We find that rising gasoline taxes are associated with much larger reductions in gasoline consumption than comparable increases in gasoline prices… suggest[ing] that a $0.05 increase in the gasoline tax would reduce gasoline consumption by 0.86 percent, three times as large as the effect one would find from an empirical framework that does not separate gasoline prices into tax and tax-exclusive components.

[O]ur work indicates that fuel taxes may be a more effective measure for reducing gasoline consumption or inducing consumers to adopt more fuel efficient vehicles than previously thought.

In other words: Carbon taxes are better than you think.

A look ahead

It’s important not to get too carried away with all this.

For one thing, transportation fuels are really not all that important in the big picture. That’s because of global warming’s global context, which I described elsewhere:

Transportation accounts for about 1/2 of Washington State greenhouse gas emissions, about 1/4 of national greenhouse gas emissions and about 1/8 of global greenhouse gas emissions. The global climate challenge is mostly about coal and electricity generation, not about petroleum or transportation fuels.

For another thing, this is a new line of economic research, so there may be surprises ahead. This is especially true with respect to BC’s carbon tax, which has only been in effect since 2008. There are many questions about, for example, what we might call the persistence of salience: will the carbon tax continue to have a disproportionate effect in the future? (One could even ask the flip side of this question, which is whether just having a public debate about carbon pricing will influence demand even if carbon pricing doesn’t actually happen. Ah, dissertation topics galore!) For a sense of the importance of these issues, consider this update of the slide above that includes 2013, the latest year for which data is available:


Source: CANSIM 134-0004, 051-0001, calculations based on CTAM.

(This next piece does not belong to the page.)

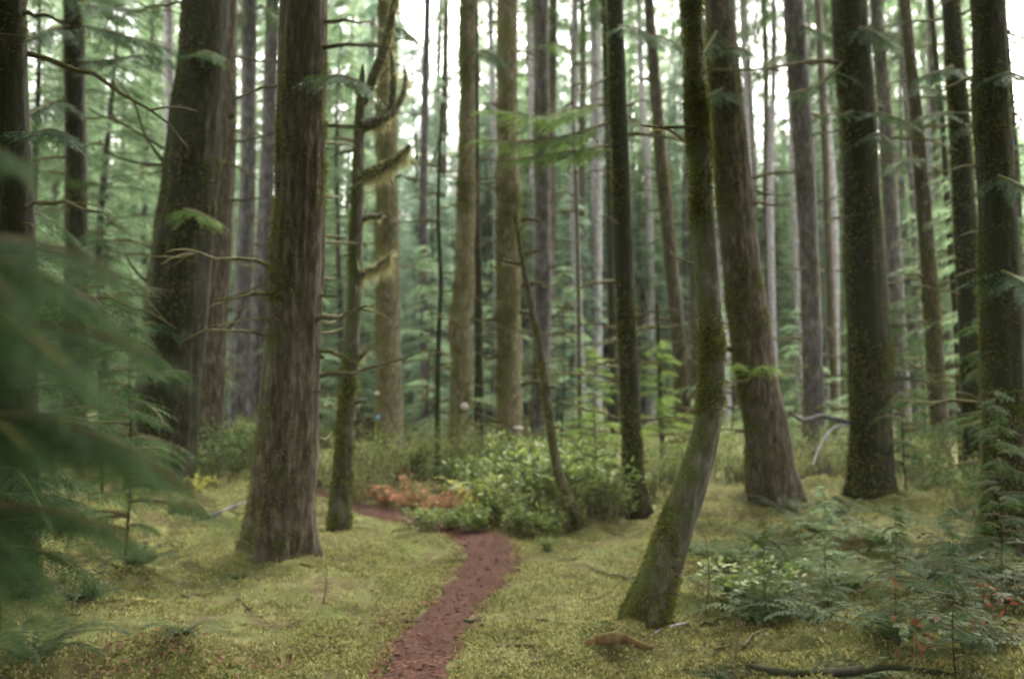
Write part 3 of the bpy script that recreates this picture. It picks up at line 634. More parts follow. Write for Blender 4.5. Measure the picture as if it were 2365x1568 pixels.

Finally, it’s worth remembering that transportation fuels are still going to be a tough nut to crack. Demand for motor gasoline may not be as inelastic as everybody thinks, but it’s still no Slinky. Perhaps a BC-style $30 carbon tax will reduce transportation emissions by 10 percent rather than 1 percent. That’s still pretty modest, and the major emissions reductions from carbon pricing are still likely to come from other sectors, notably electricity generation. Happily, there’s good news in those sectors, too. I’ll address that in my next post about how carbon taxes are better than you think.

One last point: The salience and persistence arguments may depend on the presence of open and honest public debate about and acknowledgement of the fact that carbon pricing is going to raise gasoline prices. This is potentially relevant in the debate between carbon taxes and cap-and-trade systems: the former approach tends to be open and transparent while the latter approach tends to be more opaque. (At a Seattle Chamber luncheon panel I went to last year, a speaker from California refused to admit that cap-and-trade would raise gas prices. The same dynamic is in evident in this KUOW story from earlier this month, which quotes state Rep Joe Fitzgibbon saying that “I don’t think it’s at all a foregone conclusion that the energy companies will choose to increase their prices.”) There are more questions than answers here, but it seems plausible that honesty really is the best policy.

Update May 8 2015: See also this Yahoo news article: “A new preliminary study by Matthew Lewis, a professor of Economics at Clemson University, and three other researchers suggests a 12 percent swing in pump prices would raise or lower gasoline demand by 1 percent, roughly five times higher than the EIA formula.”